The US president was touring a facility in Austin, Texas, with Apple CEO Tim Cook.

President Donald Trump traveled to Austin, Texas, on Wednesday to tour a manufacturing plant with Apple chief executive Tim Cook, touting what he called a “new” facility that would bring high-paying jobs back to America.

The only problem? The plant has been making Apple computers since 2013, long before Trump was elected.

The president toured a facility run by an independent company called Flex Ltd. that assembles Apple’s expensive Mac Pro computers. During the tour, Trump suggested that his efforts to convince companies to relocate their manufacturing facilities back to the U.S. — and in particular, his relationship with Cook over the past few years — had paid off.

“We’re seeing the beginning of a very powerful and important plant,” said Trump, who has long boasted about his efforts to convince manufacturers to come back to America. “Anybody that followed my campaign, I would always talk about Apple, that I want to see Apple building plants in the United States. And that’s what’s happening.”

But that assertion is not true, and Cook did not correct Trump after he made the statements.

The New York Times’ Jack Nicas noted shortly after the event that Apple has not, in fact, built any new plants in the U.S. since Trump’s election and that the vast majority of its products are still made overseas.

The tech giant did release more details about its previously announced $1 billion campus in Austin that will house 5,000 white-collar employees beginning in 2022. But those roles will, by and large, not be manufacturing jobs.

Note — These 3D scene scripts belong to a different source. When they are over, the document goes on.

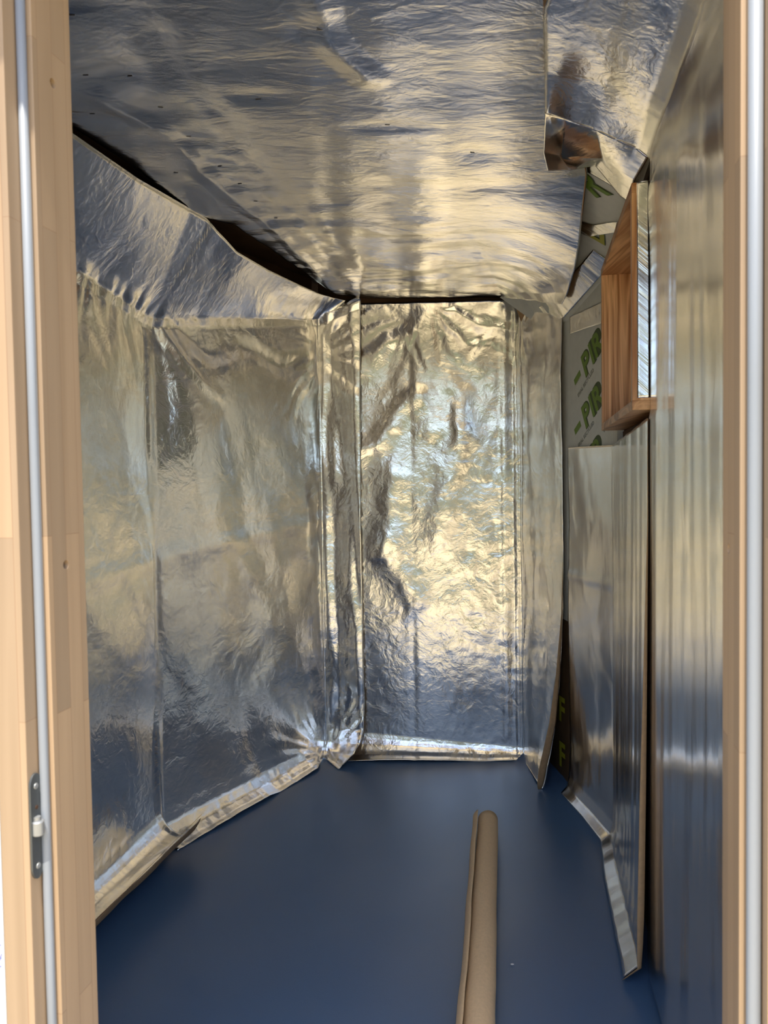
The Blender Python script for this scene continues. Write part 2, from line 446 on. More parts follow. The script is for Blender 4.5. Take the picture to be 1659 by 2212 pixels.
# countersunk screw holes in the reveal faces
hs = []
for (fn, b, z, s) in ((dl, -.040, 1.822, 1), (dl, -.043, 1.200, 1), (dr, -.031, 1.222, -1)):
    p = loc3(fn(0, b), z); d = Vector((ED[0]*s, ED[1]*s, 0)); hs.append((fn, p, d, b, z, s))
cut(jl, [(h[1]-h[2]*.006, h[2], .004, .0062, .014) for h in hs[:2]])
cut(jr, [(h[1]-h[2]*.006, h[2], .004, .0062, .014) for h in hs[2:]])
for o, sel in ((jl, hs[:2]), (jr, hs[2:])):
    for h in sel:
        bm = bmesh.new(); mt = Matrix.Translation(h[1]-h[2]*.0105) @ h[2].to_track_quat('Z', 'Y').to_matrix().to_4x4()
        bmesh.ops.create_cone(bm, cap_ends=True, segments=16, radius1=.0036, radius2=.0036, depth=.003, matrix=mt)
        bm_obj('screw', bm, M['dark_hole'], o)
# weather seals: hollow tube with a foot, in the rebate corner
for fn, a, r, s, lab in ((dl, -.0106, .0056, -1, 'grey seal in left rebate'), (dr, .0125, .0072, 1, 'grey seal in right rebate')):
    bm = bmesh.new(); c = fn(a, -.0805-r)
    tube(bm, [(c[0], c[1], z) for z in (0.0, .7, 1.4, 2.06)], r, 20)
    k0 = fn(a-.003, -.0815); k1 = fn(a+.003, -.0815); k2 = fn(a+.003, -.0790); k3 = fn(a-.003, -.0790)
    prism(bm, [k0, k1, k2, k3], 0, 2.06)
    o = dpart('seal', bm, M['seal'], smooth=True); o['label'] = lab
# hinge on the left rebate face
hz0, hz1 = .808, .942
def hp(b, z, out=0.): return Vector((*dl(-.0165+out, b), z))
hb = -.0985
bm = bmesh.new(); prof = []
for k in range(25):
    th = math.pi*k/24; prof.append((hb+.0108*math.cos(th), hz1-.0112*1.5+.0112*1.5*math.sin(th)))
for k in range(25):
    th = math.pi+math.pi*k/24; prof.append((hb+.0108*math.cos(th), hz0+.0112*1.5+.0112*1.5*math.sin(th)))
va = [bm.verts.new(hp(b, z, .0)) for b, z in prof]; vb = [bm.verts.new(hp(b, z, .0028)) for b, z in prof]
bm.faces.new(va[::-1]); bm.faces.new(vb)
for i in range(len(prof)):
    j = (i+1) % len(prof); bm.faces.new((va[i], va[j], vb[j], vb[i]))
bmesh.ops.recalc_face_normals(bm, faces=bm.faces[:])
hg = dpart('hinge', bm, M['grey_metal']); hg['label'] = 'dark grey hinge plate'
def hchild(name, bm, mat, smooth=False):
    bmesh.ops.transform(bm, matrix=DL, verts=bm.verts[:]); return bm_obj(name, bm, mat, hg, smooth)
for z in (.926, .824):
    bm = bmesh.new(); mt = Matrix.Translation(hp(hb, z, .0030)) @ Vector((*ED, 0)).to_track_quat('Z', 'Y').to_matrix().to_4x4()
    bmesh.ops.create_cone(bm, cap_ends=True, segments=20, radius1=.0042, radius2=.0034, depth=.0016, matrix=mt)
    b2 = [v for v in bm.verts]
    bmesh.ops.create_cube(bm, size=1, matrix=mt @ Matrix.Translation((0, 0, .0008)) @ Matrix.Diagonal((.0052, .0010, .0008, 1)))
    bmesh.ops.create_cube(bm, size=1, matrix=mt @ Matrix.Translation((0, 0, .0008)) @ Matrix.Diagonal((.0010, .0052, .0008, 1)))
    hchild('screw', bm, M['zinc'])
bm = bmesh.new(); c = dl(-.0165+.0055, hb-.002)
tube(bm, [(c[0], c[1], .8645), (c[0], c[1], .866), (c[0], c[1], .8815), (c[0], c[1], .883)], [.0062, .0074, .0074, .0062], 20)
tube(bm, [(c[0]-.001, c[1], .883), (c[0]-.001, c[1], .888)], .0045, 16)
hchild('knuckle', bm, M['zinc'], False)
bm = bmesh.new(); mt = Matrix.Translation(hp(hb, .899, .0029)) @ Vector((*ED, 0)).to_track_quat('Z', 'Y').to_matrix().to_4x4()
bmesh.ops.create_cone(bm, cap_ends=True, segments=16, radius1=.0026, radius2=.0026, depth=.0012, matrix=mt)
hchild('pin_hole', bm, M['dark_hole'])

# white building wrap outside the left jamb, with blue handwriting
wr = bmesh.new(); prism(wr, [dl(-.0575, -.092), dl(-.60, -.092), dl(-.60, -.1115), dl(-.0575, -.1115)], -.05, 2.30)
wrap = bm_obj('building_wrap', wr, M['white_wrap'])
tag(wrap, 'white building wrap with blue handwriting outside the left door jamb', 'building wrap')
random.seed(4)
def scrib(z0, z1, a0, a1, n, amp):
    bm = bmesh.new(); pts = []
    for k in range(n):
        t = k/(n-1); a = a0+(a1-a0)*t
        pts.append((*dl(a+.005+amp*.35*math.sin(k*1.9+.4), -.1118), z0+(z1-z0)*t+amp*math.sin(k*2.4)))
    tube(bm, pts, .00035, 5); bm_obj('handwriting', bm, M['blue_ink'], wrap)
scrib(.845, .862, -.0665, -.0640, 8, .002)
for z in (.800, .812, .824, .834): scrib(z, z+.006, -.0680, -.0655, 9, .0022)
scrib(.786, .792, -.0690, -.0650, 10, .0035)
scrib(.700, .712, -.0720, -.0655, 14, .0035); scrib(.690, .698, -.0740, -.0670, 12, .0025); scrib(.712, .728, -.0700, -.0660, 10, .002)

# ground and hedge outside, seen mirrored in the foil
bm = bmesh.new(); n = 40
g = [[bm.verts.new((-14+28*i/n, -16+17.6*j/n, -.10+.01*math.sin(i*1.7)*math.cos(j*1.3))) for i in range(n+1)] for j in range(n+1)]
for j in range(n):
    for i in range(n): bm.faces.new((g[j][i], g[j][i+1], g[j+1][i+1], g[j+1][i]))
struct(bm_obj('ground', bm, M['ground'], smooth=True))
xs = np.linspace(-13, 13, 140); zs = np.linspace(0, 1, 40)
X, T = np.meshgrid(xs, zs, indexing='ij')
ht = 2.5+.8*gn(X*.35, X*0+2, 5)+.3*gn(X*1.3, X*0+7, 6)
ang = T*math.pi
Yh = -9.5+np.cos(ang)*1.6+.5*gn(X*1.1, T*8, 8)+.25*gn(X*3, T*20, 9)
Zh = -.12+np.sin(ang)*ht+.3*gn(X*2, T*12, 10)*np.sin(ang)
bm = bmesh.new(); vs = [[bm.verts.new((X[i, j], Yh[i, j], Zh[i, j])) for j in range(40)] for i in range(140)]
for i in range(139):
    for j in range(39): bm.faces.new((vs[i][j], vs[i][j+1], vs[i+1][j+1], vs[i+1][j]))
h = bm_obj('hedge', bm, M['hedge'], smooth=True); h['kind'] = 'structure'

# ------------------------------------------------------------------ insulation boards and window behind the foil
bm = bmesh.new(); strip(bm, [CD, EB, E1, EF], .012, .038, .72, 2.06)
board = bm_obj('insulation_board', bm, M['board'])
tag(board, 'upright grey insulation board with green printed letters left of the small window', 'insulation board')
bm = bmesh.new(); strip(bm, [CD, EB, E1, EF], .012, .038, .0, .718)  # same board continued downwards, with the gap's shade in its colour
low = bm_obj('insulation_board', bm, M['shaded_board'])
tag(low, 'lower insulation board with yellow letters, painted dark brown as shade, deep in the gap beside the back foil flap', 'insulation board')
cb = np.array([(fx(1.95)+.012, 1.95, 2.115), (fx(2.35)+.012, 2.35, 2.09), (.826, 2.711, 2.05), (.755, 3.149, 1.95), (.725, 3.43, 1.97), (.65, 3.60, 2.13)])
ct = np.array([(.52, 1.95, 2.235), (.56, 2.35, 2.235), (.615, 2.75, 2.225), (.60, 3.15, 2.215), (.575, 3.43, 2.20), (.50, 3.62, 2.20)])
bm = bmesh.new()
va = [bm.verts.new(p) for p in cb]; vb = [bm.verts.new(p) for p in ct]
oc = np.array((.018, 0, .018))
vc = [bm.verts.new(p+oc) for p in cb]; vd = [bm.verts.new(p+oc) for p in ct]
for i in range(5):
    bm.faces.new((va[i], va[i+1], vb[i+1], vb[i])); bm.faces.new((vc[i], vc[i+1], vd[i+1], vd[i]))
    bm.faces.new((va[i], va[i+1], vc[i+1], vc[i])); bm.faces.new((vb[i], vb[i+1], vd[i+1], vd[i]))
bm.faces.new((va[0], vb[0], vd[0], vc[0])); bm.faces.new((va[5], vb[5], vd[5], vc[5]))
bmesh.ops.recalc_face_normals(bm, faces=bm.faces[:])
cove = bm_obj('insulation_board', bm, M['board'])
tag(cove, 'sloping grey insulation board above the window, yellow-green letters between foil tapes', 'insulation board')

def letters(text, size, org, ex, ey, mat, parent, name='printed_letter', bold=0., ext=.0003, out=.0006, per_char=True, spacing=1.):
    """flat printed lettering: ex, ey unit vectors along the writing and up"""
    ex, ey = Vector(ex).normalized(), Vector(ey).normalized(); n = ex.cross(ey).normalized(); ey = n.cross(ex)
    x = 0.
    for ch in (text if per_char else [text]):
        cu = bpy.data.curves.new('t', 'FONT'); cu.body = ch; cu.size = size; cu.offset = bold; cu.extrude = ext
        if not per_char: cu.space_character = spacing
        o = bpy.data.objects.new('t', cu); C.objects.link(o)
        dg = bpy.context.evaluated_depsgraph_get(); dg.update()
        me = bpy.data.meshes.new_from_object(o.evaluated_get(dg)); C.objects.unlink(o); bpy.data.objects.remove(o)
        w = max((v.co.x for v in me.vertices), default=size*.3); w0 = min((v.co.x for v in me.vertices), default=0)
        mt = Matrix((ex.to_4d()*1, ey.to_4d(), n.to_4d(), (0, 0, 0, 1))).transposed()
        for i in range(3): mt[3][i] = 0
        mt = Matrix.Translation(Vector(org)+n*out+ex*(x-w0)) @ mt
        mt[3][3] = 1
        me.transform(mt)
        link(name, me, mat, parent)
        x += (w-w0)+size*.11
def ep(s, z, o=.012):                                  # point on the E board: s metres to the left of the corner by the window
    d = (E1[0]-EF[0], E1[1]-EF[1]); L = math.hypot(*d); d = (d[0]/L, d[1]/L)
    # outwards is +x side
    g = (d[1], -d[0])
    return Vector((EF[0]+d[0]*s+g[0]*o, EF[1]+d[1]*s+g[1]*o, z))
EX = (ep(0, 0)-ep(1, 0)); UZ = Vector((0, 0, 1))
a29 = math.radians(30); tx = EX*math.cos(a29)+UZ*math.sin(a29); ty = UZ*math.cos(a29)-EX*math.sin(a29)
for k, (s, z) in enumerate(((.262, 1.70), (.262, 1.503), (.262, 1.306))):
    o0 = ep(s, z)
    letters('PIR', .126, o0, tx, ty, M['dark_ink'], board, 'letter_outline', bold=.0075, out=.0004)
    letters('PIR', .126, o0, tx, ty, M['green_ink'], board, 'printed_letter', bold=.0035, out=.0010)
    h0 = o0 - tx*.098 + ty*.032
    b3 = bmesh.new()
    q = [h0, h0+tx*.066, h0+tx*.066+ty*.026, h0+ty*.026]; nn = tx.cross(ty).normalized()
    b3.faces.new([b3.verts.new(p+nn*.001) for p in q]); bm_obj('printed_dash', b3, M['green_ink'], board)
    letters('ERIAL RECYCLED', .022, ep(s+.07, z-.072), tx, ty, M['grey_ink'], board, 'small_print', per_char=False, out=.0008)
    for (ds, dz) in ((-.16, .07), (-.155, -.03)):
        letters('+', .02, ep(s+ds, z+dz), EX, UZ, M['grey_ink'], board, 'registration_mark', out=.0008)
for z in (.285, .09):
    letters('F', .145, ep(.545, z, .011), EX, UZ, M['yellow_ink'], low, 'printed_letter', bold=.004, out=.003)
def covep(Y, t):
    i = max(0, min(4, int(np.searchsorted(cb[:, 1], Y))-1)); u = (Y-cb[i, 1])/(cb[i+1, 1]-cb[i, 1])
    a = cb[i]+(cb[i+1]-cb[i])*u; b = ct[i]+(ct[i+1]-ct[i])*u
    return Vector(a+(b-a)*t)
for ch, Y, t, col, rot in (('R', 2.37, .52, 'green_ink', -28), ('L', 2.63, .24, 'yellow_ink', 12)):
    o0 = covep(Y, t); x1 = (covep(Y-.1, t)-covep(Y+.1, t)).normalized(); y1 = (covep(Y, .9)-covep(Y, .1)).normalized()
    r = math.radians(rot)
    letters(ch, .15, o0, x1*math.cos(r)+y1*math.sin(r), y1*math.cos(r)-x1*math.sin(r), M['dark_ink'], cove, 'letter_outline', bold=.006, out=.002)
    letters(ch, .15, o0, x1*math.cos(r)+y1*math.sin(r), y1*math.cos(r)-x1*math.sin(r), M[col], cove, 'printed_letter', bold=.003, out=.003)

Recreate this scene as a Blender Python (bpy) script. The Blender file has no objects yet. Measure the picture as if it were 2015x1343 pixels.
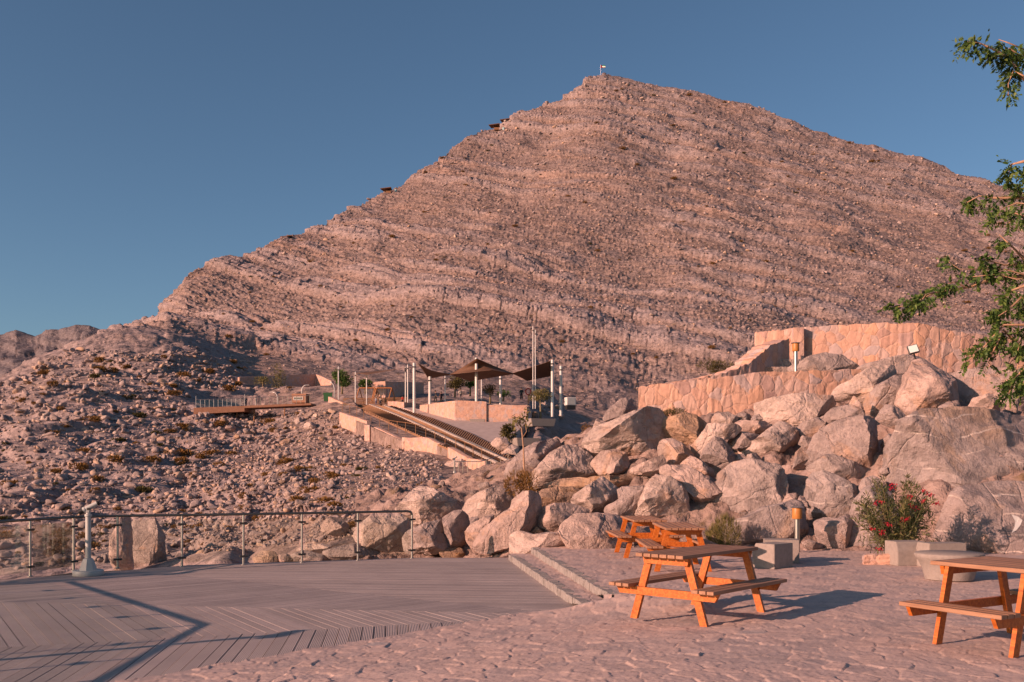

“With the construction of our new campus in Austin now underway, Apple is deepening our close bond with the city and the talented and diverse workforce that calls it home,” Cook said in a company statement.

Trump repeated his falsehood on Twitter later in the day, saying, “Today I opened a major Apple Manufacturing plant in Texas that will bring high paying jobs back to America.” He also shared a video of his tour of the plant.

Trump commended Apple for building the Mac Pro in the U.S. on Wednesday, saying that by doing so, Cook didn’t “have to worry about tariffs” that would affect the cost of the final product.

That’s also false. The Verge notes that some Mac Pro parts are imported from China, and Apple has to pay tariffs on them before the devices are assembled in Texas. A new round of tariffs is set to go into effect on Dec. 15, and it will potentially affect the cost of a bevy of Apple products, including iPhones.

Apple was flirting with the idea of moving production overseas earlier this year to lower the costs of the Mac Pro but said in September that the latest iteration of the computer would be assembled in Austin after all.

The president also tweeted another confusing lie on Wednesday, saying House Speaker Nancy Pelosi (D-Calif.) had “closed Congress” on Wednesday, apparently pointing to the ongoing impeachment investigation into the Trump administration’s dealings with Ukraine.

Congress was not closed. Many House lawmakers were holding those hearings. Meanwhile, the Senate advanced an important bill addressing the crisis of missing and murdered Native American women.